--- Begin ---

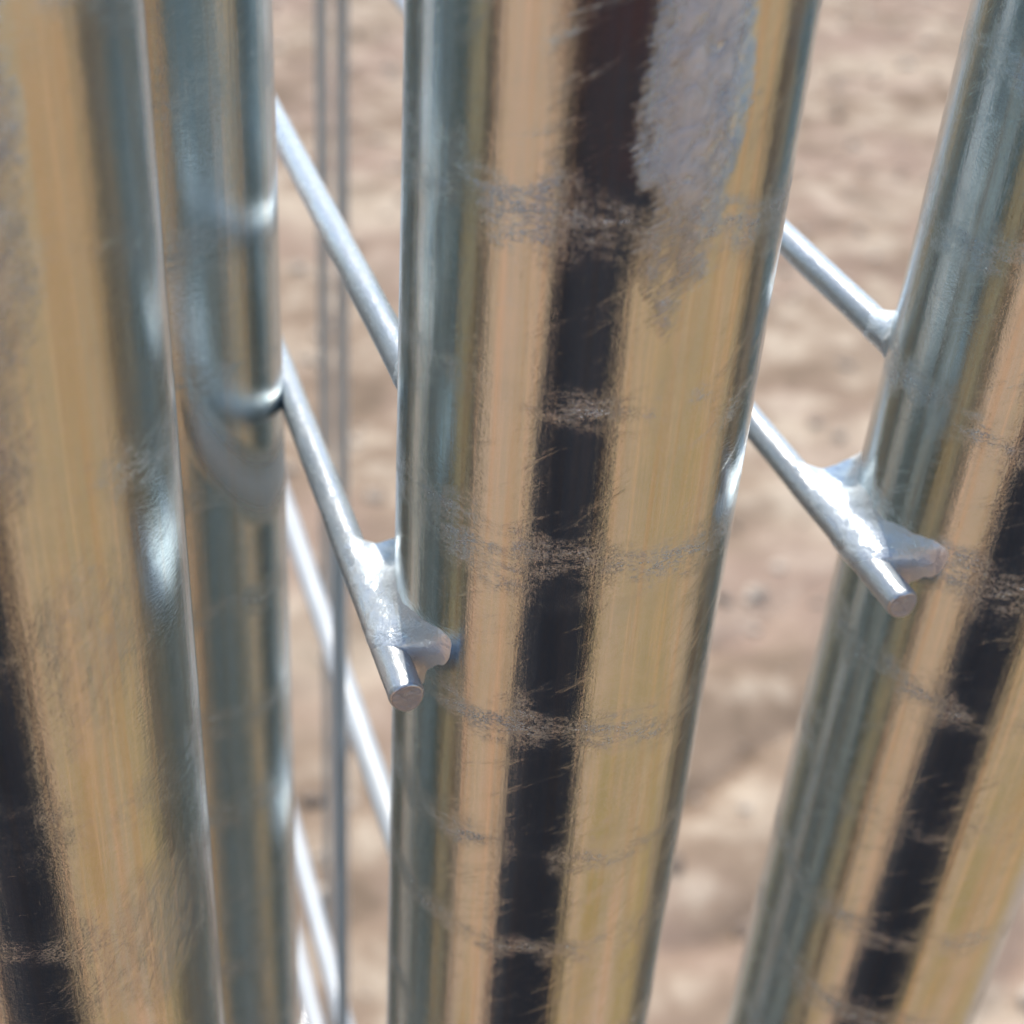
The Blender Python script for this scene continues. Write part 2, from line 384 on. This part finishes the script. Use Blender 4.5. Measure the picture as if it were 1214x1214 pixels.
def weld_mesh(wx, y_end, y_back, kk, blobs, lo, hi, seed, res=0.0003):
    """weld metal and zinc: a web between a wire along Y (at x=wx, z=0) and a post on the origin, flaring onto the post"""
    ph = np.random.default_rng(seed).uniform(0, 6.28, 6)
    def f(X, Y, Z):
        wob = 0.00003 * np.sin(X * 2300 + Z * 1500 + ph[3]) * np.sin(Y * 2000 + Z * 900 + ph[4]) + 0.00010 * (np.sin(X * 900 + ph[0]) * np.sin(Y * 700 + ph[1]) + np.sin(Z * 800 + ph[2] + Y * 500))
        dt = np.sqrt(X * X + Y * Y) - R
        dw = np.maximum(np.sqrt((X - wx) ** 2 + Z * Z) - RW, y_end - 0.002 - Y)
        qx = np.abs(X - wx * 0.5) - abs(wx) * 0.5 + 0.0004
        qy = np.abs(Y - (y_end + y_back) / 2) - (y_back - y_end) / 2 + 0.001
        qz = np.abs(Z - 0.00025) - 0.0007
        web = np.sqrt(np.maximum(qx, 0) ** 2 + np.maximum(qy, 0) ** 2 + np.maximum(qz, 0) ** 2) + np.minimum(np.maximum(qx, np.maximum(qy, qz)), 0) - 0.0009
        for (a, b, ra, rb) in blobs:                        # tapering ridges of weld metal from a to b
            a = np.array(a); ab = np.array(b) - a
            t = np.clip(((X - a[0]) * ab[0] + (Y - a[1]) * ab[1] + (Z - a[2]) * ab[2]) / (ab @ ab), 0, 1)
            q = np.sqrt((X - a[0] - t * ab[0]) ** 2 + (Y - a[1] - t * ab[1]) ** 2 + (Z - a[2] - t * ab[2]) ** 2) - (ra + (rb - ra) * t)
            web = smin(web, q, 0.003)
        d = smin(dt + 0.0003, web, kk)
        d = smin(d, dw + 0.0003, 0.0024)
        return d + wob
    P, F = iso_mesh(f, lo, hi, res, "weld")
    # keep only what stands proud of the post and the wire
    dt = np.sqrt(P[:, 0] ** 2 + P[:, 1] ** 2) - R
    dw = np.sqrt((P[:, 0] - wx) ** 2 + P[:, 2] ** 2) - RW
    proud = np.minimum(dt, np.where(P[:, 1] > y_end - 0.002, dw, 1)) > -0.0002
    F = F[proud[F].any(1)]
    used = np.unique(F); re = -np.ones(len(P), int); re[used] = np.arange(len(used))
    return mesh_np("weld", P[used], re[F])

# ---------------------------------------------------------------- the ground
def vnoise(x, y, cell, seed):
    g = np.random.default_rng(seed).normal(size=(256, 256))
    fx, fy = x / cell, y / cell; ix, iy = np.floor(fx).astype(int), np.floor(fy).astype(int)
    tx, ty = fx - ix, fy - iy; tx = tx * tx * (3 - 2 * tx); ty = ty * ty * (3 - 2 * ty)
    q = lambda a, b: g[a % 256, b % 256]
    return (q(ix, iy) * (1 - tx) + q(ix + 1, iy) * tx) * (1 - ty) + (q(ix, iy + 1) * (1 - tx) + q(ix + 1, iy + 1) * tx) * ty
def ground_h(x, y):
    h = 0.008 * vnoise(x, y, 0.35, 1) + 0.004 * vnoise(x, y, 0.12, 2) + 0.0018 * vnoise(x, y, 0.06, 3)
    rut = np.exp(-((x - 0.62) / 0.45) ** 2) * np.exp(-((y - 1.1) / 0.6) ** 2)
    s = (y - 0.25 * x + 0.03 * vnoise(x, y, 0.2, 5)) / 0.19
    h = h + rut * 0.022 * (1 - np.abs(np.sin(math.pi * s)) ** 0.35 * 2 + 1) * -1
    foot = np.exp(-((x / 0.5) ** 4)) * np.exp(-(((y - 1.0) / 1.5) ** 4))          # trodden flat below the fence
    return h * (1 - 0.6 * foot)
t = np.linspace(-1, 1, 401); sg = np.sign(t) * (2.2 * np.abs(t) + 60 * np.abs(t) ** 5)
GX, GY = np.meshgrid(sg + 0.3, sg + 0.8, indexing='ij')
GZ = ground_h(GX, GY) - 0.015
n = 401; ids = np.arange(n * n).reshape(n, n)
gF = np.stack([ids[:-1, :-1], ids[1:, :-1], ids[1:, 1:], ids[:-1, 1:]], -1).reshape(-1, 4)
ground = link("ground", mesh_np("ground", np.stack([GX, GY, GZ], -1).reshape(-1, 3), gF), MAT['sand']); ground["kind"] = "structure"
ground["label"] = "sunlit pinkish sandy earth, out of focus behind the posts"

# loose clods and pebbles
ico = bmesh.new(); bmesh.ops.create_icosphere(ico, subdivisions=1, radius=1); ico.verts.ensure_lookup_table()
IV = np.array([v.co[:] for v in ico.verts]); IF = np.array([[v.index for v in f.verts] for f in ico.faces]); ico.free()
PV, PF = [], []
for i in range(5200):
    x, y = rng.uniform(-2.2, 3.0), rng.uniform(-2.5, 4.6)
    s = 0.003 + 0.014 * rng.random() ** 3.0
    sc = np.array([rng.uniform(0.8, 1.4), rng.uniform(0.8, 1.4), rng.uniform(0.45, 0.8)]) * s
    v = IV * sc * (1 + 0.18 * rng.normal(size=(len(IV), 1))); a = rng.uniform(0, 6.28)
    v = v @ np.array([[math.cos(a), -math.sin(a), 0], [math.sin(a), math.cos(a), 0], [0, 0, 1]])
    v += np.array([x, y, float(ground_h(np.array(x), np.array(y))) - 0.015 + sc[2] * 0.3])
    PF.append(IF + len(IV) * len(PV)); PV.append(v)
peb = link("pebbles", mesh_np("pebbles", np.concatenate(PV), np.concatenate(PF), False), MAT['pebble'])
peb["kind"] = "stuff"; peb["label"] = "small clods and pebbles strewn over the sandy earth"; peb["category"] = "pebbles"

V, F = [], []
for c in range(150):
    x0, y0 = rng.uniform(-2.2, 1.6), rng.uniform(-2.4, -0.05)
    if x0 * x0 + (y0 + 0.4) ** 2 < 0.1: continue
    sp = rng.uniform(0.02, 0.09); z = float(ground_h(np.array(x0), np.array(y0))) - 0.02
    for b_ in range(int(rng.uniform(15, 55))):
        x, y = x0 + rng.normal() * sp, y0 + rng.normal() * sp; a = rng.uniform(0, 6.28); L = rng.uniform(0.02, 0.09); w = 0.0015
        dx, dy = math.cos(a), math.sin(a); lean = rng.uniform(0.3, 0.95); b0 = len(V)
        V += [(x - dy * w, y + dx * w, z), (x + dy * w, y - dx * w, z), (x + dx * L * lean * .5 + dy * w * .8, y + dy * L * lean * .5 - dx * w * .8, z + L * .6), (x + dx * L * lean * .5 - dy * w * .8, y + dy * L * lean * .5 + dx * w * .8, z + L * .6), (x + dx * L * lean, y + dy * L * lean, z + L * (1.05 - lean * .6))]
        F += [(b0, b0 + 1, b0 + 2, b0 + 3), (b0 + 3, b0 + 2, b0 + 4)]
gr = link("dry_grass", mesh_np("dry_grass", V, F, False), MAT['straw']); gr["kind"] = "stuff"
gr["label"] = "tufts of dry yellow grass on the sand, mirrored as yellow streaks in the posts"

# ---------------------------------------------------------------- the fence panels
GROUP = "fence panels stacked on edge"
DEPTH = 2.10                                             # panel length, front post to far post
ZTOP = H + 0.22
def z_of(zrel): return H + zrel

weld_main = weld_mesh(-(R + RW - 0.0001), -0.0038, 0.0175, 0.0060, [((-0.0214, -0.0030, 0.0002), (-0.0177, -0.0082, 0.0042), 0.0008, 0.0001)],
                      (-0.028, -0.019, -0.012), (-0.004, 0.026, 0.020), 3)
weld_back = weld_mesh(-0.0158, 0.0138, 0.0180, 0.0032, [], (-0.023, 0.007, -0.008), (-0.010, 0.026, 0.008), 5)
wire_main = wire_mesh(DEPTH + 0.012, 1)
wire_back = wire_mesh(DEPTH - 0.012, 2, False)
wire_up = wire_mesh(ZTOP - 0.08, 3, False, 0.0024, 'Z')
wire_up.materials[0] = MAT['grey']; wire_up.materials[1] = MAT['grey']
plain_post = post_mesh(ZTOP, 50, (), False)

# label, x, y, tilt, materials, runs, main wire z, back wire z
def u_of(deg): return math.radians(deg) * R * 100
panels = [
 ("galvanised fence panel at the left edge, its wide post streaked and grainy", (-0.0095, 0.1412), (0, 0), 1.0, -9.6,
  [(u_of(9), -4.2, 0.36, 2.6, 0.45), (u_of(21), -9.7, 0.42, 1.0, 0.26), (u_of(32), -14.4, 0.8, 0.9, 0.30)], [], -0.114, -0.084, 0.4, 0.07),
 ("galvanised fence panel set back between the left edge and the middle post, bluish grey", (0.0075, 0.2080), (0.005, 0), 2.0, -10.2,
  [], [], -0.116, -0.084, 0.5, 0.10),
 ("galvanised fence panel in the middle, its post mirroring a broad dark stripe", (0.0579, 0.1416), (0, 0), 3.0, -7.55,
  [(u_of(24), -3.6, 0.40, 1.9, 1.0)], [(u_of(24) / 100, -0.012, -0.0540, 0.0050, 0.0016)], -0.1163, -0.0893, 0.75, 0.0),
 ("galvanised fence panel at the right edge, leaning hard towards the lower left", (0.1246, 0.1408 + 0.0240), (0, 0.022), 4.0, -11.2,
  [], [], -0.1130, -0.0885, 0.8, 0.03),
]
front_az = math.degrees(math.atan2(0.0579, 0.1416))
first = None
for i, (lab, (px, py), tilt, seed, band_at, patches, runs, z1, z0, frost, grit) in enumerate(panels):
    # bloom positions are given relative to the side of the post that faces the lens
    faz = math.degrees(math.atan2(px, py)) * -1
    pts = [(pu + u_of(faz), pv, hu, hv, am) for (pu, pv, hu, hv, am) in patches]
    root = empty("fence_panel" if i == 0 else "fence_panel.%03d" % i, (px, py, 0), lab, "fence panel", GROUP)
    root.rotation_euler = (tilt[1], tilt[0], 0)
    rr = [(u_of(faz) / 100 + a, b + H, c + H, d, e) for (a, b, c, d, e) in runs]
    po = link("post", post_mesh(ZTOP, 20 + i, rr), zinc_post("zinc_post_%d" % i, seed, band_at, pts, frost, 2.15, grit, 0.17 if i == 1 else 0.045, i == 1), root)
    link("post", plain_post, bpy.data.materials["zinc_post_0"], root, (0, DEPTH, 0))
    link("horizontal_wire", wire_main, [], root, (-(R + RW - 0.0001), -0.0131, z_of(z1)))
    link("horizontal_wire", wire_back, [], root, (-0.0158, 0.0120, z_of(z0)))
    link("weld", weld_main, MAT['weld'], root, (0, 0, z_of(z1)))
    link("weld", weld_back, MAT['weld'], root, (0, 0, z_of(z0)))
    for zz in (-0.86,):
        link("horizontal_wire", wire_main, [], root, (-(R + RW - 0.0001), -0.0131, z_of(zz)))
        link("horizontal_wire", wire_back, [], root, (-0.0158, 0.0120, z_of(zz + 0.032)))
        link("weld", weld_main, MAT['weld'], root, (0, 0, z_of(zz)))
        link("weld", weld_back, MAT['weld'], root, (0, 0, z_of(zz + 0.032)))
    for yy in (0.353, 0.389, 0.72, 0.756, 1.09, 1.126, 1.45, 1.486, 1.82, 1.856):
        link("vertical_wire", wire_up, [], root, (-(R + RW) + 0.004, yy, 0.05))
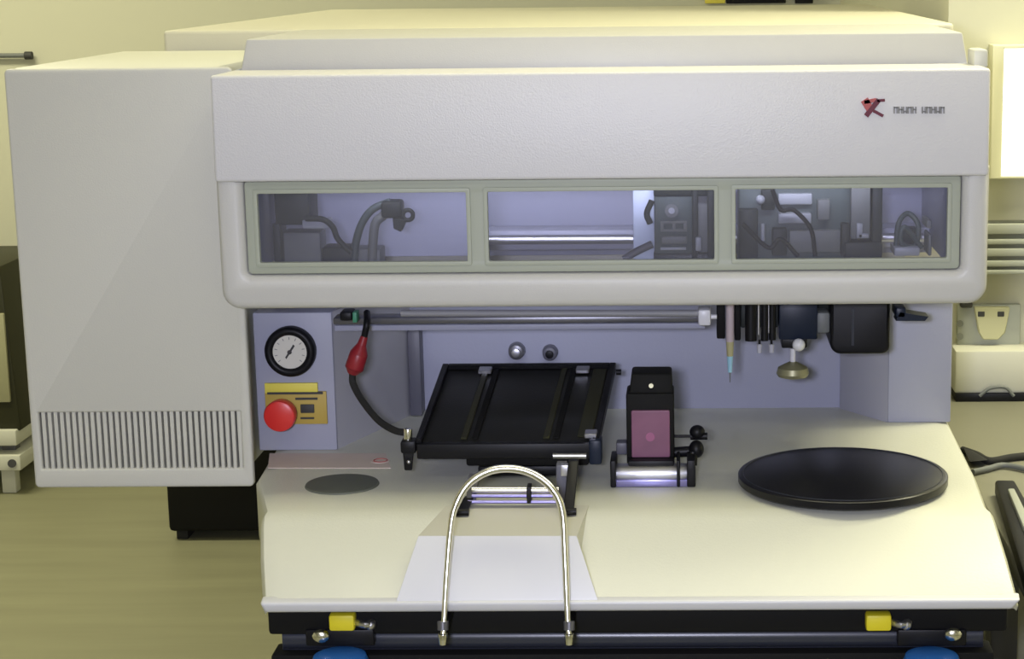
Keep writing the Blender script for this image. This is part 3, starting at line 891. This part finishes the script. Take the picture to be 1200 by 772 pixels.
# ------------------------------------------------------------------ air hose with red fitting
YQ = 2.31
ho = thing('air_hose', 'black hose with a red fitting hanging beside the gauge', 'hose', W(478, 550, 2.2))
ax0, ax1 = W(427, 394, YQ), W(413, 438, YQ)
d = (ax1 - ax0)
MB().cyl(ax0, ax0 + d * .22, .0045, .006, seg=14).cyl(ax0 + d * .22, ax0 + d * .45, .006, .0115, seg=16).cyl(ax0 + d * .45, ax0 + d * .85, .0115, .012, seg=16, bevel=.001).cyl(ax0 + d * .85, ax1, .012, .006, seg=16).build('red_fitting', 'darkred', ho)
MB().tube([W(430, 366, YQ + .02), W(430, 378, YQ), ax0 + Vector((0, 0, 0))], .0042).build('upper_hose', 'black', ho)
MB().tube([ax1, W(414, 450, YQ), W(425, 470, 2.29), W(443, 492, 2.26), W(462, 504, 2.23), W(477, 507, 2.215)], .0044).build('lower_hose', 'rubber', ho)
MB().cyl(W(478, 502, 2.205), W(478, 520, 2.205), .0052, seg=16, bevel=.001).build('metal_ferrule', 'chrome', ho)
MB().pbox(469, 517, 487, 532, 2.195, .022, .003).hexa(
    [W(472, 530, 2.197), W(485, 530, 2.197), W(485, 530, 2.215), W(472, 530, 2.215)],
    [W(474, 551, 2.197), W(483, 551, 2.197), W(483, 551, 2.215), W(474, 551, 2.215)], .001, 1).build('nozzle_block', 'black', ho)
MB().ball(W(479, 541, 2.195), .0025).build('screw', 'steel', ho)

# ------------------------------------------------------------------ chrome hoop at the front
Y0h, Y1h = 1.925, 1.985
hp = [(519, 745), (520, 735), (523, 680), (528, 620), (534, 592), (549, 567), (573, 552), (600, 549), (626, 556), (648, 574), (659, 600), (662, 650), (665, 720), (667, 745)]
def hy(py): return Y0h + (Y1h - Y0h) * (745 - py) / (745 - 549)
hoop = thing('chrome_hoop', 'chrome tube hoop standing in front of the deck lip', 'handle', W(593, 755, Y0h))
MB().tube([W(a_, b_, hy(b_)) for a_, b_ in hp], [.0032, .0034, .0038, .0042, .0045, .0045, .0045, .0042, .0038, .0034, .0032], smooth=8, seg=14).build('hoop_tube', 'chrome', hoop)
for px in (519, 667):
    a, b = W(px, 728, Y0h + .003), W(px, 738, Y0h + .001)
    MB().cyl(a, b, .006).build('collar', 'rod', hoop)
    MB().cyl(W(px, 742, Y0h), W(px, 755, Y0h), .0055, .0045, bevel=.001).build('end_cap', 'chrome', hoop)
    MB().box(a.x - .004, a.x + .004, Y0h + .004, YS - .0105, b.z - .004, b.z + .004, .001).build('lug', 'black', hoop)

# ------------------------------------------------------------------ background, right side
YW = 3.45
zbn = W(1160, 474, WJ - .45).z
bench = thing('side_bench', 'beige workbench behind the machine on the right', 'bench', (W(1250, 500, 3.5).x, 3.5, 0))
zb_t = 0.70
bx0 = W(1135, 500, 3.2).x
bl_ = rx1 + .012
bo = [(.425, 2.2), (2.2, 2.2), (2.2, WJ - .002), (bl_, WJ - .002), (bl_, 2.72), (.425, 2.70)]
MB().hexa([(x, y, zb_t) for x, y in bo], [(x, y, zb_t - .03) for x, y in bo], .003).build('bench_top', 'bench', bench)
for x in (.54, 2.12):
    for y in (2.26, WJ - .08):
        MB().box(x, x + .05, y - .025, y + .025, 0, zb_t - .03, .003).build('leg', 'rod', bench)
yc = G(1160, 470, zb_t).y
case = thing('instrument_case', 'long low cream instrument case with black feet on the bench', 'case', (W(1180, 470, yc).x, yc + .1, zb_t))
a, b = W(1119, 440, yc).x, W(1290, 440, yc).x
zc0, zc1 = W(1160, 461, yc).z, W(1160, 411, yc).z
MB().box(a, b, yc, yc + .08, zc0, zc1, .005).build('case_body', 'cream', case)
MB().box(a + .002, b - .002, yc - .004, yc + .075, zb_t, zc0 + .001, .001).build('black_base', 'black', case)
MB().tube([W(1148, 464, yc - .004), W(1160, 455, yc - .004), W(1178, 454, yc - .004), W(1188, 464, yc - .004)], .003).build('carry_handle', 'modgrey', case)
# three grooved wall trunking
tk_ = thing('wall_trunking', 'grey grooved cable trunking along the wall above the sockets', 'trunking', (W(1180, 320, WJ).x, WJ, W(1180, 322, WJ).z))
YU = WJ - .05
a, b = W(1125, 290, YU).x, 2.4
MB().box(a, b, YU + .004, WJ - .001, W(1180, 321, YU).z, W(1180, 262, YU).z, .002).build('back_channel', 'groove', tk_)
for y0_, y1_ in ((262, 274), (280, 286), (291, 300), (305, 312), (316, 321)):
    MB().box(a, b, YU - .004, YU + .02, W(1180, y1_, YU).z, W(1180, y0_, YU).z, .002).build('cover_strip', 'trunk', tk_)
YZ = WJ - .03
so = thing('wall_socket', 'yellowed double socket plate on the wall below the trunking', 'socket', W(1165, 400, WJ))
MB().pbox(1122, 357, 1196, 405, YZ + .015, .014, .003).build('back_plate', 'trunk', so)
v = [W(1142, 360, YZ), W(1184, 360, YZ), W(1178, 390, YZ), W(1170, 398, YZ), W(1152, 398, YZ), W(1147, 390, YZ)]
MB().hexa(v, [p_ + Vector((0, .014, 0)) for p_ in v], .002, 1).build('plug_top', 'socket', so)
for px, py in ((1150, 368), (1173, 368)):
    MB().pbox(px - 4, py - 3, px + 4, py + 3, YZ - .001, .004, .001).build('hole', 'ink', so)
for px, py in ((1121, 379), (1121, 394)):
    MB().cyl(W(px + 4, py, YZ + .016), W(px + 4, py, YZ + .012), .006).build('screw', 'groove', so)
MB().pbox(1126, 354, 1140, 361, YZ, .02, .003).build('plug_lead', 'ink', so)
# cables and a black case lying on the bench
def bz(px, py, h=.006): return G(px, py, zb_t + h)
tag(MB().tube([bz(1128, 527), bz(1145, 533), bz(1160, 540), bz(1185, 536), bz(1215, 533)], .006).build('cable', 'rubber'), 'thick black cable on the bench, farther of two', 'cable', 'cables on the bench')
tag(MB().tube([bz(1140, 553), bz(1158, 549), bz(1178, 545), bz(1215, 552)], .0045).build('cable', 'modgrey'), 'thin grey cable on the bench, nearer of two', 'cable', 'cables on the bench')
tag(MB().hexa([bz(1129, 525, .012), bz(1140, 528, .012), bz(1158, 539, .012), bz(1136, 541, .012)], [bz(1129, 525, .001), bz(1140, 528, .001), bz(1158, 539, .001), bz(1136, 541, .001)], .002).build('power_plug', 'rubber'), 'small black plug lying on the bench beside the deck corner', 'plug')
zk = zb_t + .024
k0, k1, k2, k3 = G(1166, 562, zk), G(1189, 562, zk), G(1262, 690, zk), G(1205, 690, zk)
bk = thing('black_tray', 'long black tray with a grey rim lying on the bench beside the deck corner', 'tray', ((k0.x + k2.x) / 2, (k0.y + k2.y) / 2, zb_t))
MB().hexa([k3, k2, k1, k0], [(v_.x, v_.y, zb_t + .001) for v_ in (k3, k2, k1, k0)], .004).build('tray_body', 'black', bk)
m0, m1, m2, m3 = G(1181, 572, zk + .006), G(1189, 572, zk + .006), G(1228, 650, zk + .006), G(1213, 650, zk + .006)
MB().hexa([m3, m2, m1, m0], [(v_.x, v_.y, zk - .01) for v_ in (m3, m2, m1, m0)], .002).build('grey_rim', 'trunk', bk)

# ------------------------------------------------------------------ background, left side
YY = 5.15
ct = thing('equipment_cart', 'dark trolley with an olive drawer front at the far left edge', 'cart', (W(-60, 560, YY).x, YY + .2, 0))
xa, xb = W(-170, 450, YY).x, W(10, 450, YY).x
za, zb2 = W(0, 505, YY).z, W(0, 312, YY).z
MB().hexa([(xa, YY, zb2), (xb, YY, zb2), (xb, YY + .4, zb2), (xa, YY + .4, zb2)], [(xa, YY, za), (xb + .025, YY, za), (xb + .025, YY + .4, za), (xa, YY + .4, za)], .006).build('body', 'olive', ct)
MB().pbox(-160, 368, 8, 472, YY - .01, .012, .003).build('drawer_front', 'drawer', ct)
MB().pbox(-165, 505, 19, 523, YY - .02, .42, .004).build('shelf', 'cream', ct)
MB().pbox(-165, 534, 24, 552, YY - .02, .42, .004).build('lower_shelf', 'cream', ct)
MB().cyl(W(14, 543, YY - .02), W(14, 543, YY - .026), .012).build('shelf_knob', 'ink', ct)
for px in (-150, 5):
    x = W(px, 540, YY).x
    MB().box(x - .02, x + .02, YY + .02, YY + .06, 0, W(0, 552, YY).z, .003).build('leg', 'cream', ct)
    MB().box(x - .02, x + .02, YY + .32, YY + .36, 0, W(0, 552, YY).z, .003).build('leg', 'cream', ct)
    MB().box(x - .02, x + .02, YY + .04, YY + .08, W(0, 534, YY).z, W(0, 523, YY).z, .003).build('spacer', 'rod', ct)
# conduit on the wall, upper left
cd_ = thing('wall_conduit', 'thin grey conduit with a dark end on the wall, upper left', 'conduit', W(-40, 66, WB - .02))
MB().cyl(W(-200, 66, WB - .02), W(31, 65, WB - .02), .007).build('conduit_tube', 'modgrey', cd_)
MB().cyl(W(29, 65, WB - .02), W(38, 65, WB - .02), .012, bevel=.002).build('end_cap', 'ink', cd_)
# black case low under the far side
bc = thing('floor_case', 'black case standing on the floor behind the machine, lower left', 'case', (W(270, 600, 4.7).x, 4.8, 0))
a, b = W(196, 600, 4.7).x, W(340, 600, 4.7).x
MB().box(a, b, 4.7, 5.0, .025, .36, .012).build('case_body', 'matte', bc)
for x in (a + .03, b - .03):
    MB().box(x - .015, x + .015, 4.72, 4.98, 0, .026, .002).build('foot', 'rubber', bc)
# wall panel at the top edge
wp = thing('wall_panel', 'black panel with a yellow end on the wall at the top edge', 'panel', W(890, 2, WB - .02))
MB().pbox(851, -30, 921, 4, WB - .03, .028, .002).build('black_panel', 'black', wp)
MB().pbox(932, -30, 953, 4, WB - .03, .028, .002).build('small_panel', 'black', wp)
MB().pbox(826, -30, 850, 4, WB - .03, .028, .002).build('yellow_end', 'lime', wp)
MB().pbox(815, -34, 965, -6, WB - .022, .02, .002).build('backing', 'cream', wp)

--- End ---

**TASK PROMPT**
Find and copy every line in the entries above where the string "finishes" occurs.

**WRITTEN SOLUTION**
The Blender Python script for this scene continues. Write part 2, from line 384 on. This part finishes the script. Use Blender 4.5. Measure the picture as if it were 1214x1214 pixels.
Keep writing the Blender script for this image. This is part 3, starting at line 891. This part finishes the script. Take the picture to be 1200 by 772 pixels.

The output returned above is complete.